Rory McIlroy, 22, won golf's U.S. Open by eight strokes, fell head-over-heels for the top-ranked women's tennis player, Caroline Wozniacki, and gave her a lob wedge whose head -- but not, alas, whose heel -- was engraved with the couple's self-styled nickname: Wozzilroy. Wozzilroy has a distinctly Dickensian ring to it, and calls to mind Fezziwig, the happy anti-Scrooge in A Christmas Carol, which is appropriate, for there were few happier stories in 2011.

And yet one of those happier stories was, improbably, another Irish-golf-and-love story. For Darren Clarke, a Guinness in the clubhouse at Royal Sandwich -- after his emotional victory in the British Open -- was a fitting toast to his late wife, Heather.

But beauty is in the eye of the beer-holder, and in 2011, beer in the clubhouse was not everybody's cup of tea.
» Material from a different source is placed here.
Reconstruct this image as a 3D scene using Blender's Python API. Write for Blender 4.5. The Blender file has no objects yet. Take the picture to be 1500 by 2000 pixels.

For Red Sox pitchers, beer in the clubhouse caused a Great Unraveling in September, while at the same time introducing a memorable phrase into the lexicon. "Rally beers" will stand alongside "Wozzilroy" and "Tebowing" as top coinages of 2011.

Tebow the verb, of course, had nothing on Tebow the proper noun, as the Denver Broncos' quarterback, and his fourth-quarter heroics in Tebow Time, became Twitter's eternal Trending Topics, the barometer of national buzzwords with which Tim Tebow aptly shares initials.

While Tebow inspired fierce devotion or profound irritation, Albert Pujols -- in consecutive months -- inspired first one and then the other. After winning the World Series, Cardinals manager Tony LaRussa retired on top of the world, if not quite his profession, ending his career third on the all-time wins list, behind only Connie Mack and John McGraw.

As the one major sport whose season embraces the calendar year, baseball provided a Disney-fied ending to its own movie. But then Pujols did what Walt Disney did before him, and left Missouri for the riches of Anaheim. And Ryan Braun, the National League MVP, tested positive for PEDs days before Barry Bonds was sentenced to house arrest.

It was impossible to think of houses and arrests and baseball in 2011 without recalling the man who entered and occupied the Chicago residence of Ken Williams while the White Sox GM was away. The intruder, as the police report took special glee in noting, defrosted a lobster. Police entered with drawn guns. Or at least drawn butter.

Alas, selfish acts got more attention than shellfish acts in 2011. First the NFL briefly locked out its players. When it was the NBA's turn, there was much angry fist pounding before anything was resolved. There always is when an owner tries to lock out a subject. Think of Fred Flinstone and his cat.

For a year in which every other athlete or story sounded like a new model of Mercedes -- "CP3," "RGIII," "DJ3K" -- the flashiest car was the Kia over which Blake Griffin jumped in the NBA dunk contest. He collected a ball en route from Baron Davis, who popped out of the sunroof like a jack-in-the-box -- a jack-in-the-box at a Jack-in-the-Box drive-through.

In the NBA Finals the Dallas Mavericks' victory over the Miami Heat was widely celebrated as the rich getting vanquished by the slightly less rich -- Southfork 1, South Beach 0 -- further evidence that LeBron James has become bigger in villainy than he ever was as a hero.

Thus the NBA's presumptive best team, the Heat, failed to join the celestial company of a very few athletes operating at the peak of athletic powers in 2011. Rodgers and FC Barcelona were near-perfect exemplars of football and fútbol. In winning three tennis Slams, Novak Djokovic looked -- with Roger in retrograde -- set to dominate for years. Tigers pitcher Justin Verlander was an unstoppable force, Bruins goalie Tim Thomas an immovable object.

And all the while the real world turned, rife with revolution. As statues toppled, and dictators were deposed, sports and sports alone -- thanks to the Laker formerly known as Ron Artest -- brought World Peace.